There are reasons that a person would not like getting mail. For one, there may be an overwhelming anxiety because of a obligation to respond, which takes planning, time, and money. For another there may be a sense of doom because the box is chock-full of hate mail and spam adverts or, worse yet, bills. There was a time when I wrote at least several letters a month, something I enjoyed for its intimacy and privacy, but gave up for a variety of reasons. Now I mostly write intermittently to a few friends and to my great aunt who serves as my primary postal correspondent since she writes back.

I am going to go back to writing letters more regularly, hopefully composing at least one or two every week for the year. In part this means that people who I know in person and whose addresses I have are going to be bombarded by folded paper, but it doesn’t need to be restricted to them. As such, if you want to receive one or more letters this year, send your mailing address to jpnudell@gmail.com.
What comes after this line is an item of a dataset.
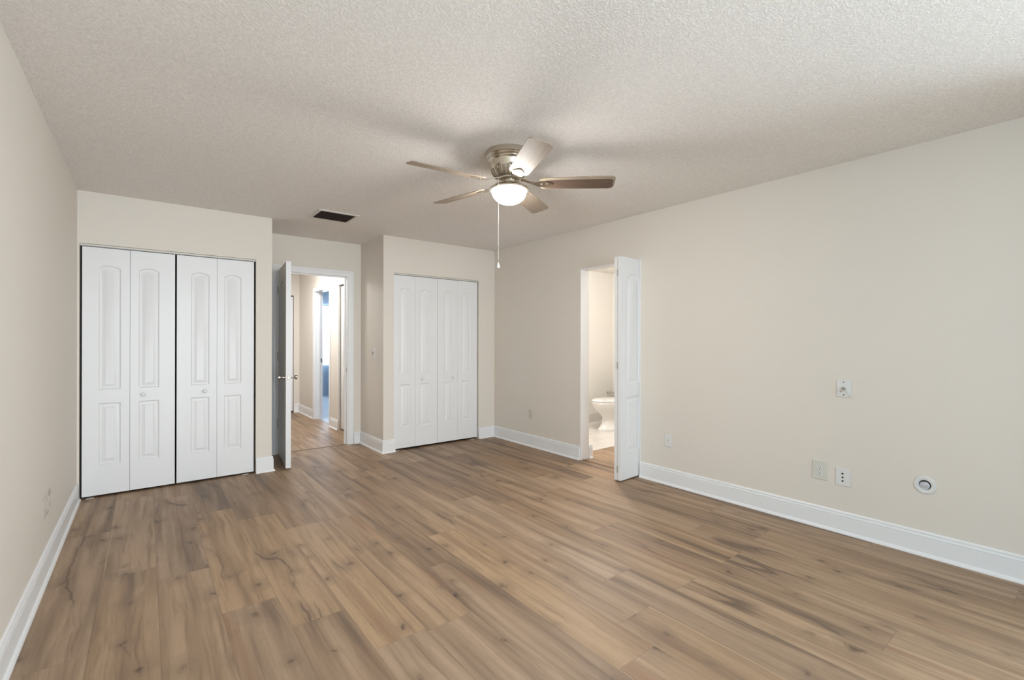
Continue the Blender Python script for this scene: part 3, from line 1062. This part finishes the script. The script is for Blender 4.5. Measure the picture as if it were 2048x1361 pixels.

I am willing to mail letters anywhere the USPS lets me.

If you give me an address…

  1. I promise to sent you at least one letter in 2016.
  2. The letter might be irreverent about society based on my own opinion, but will never be vulgar, crass, lewd or threatening.
  3. You are under no obligation to reply, but I would of course welcome letters back.
  4. I prefer that you give me your own address, but if you give me someone else’s you must also give me their name so I can make a proper salutation and I will be sure to let the recipient know who inflicted this upon them.

Hypothetical FAQ:

Why do this?
Consider it a sort of New Year’s Resolution. I want to write letters because correspondences fascinate me, particularly from yesteryear when letter correspondences were published. (I guess we just have email leaks and/or dumps so publishing letters in an edited collection isn’t necessary anymore.) This fascination also expands to handwriting and the topics people choose to write about. I also save letters I receive from people and have, at less busy times in my life, gone back to read them. I have no expectations, but am curious to see what will happen.

What will you write about?
I honestly don’t know and it will likely vary widely depending on how well I know the recipient. Anticipated topics include: the weather, universities, sports, history, books I’ve been reading, the election cycle, baking, or whatever else is on my mind. One of the things I might do is something of an “analog twitter” where I compose two-sentence observations or thoughts and mail a short collection of those. Or maybe I’ll doodle marginalia. The rewards for this project are almost entirely internal so I am going to have some fun with it.

Can I control the form or content that the content takes?
If you express a preference for topic, I will take that under advisement, but make no promises.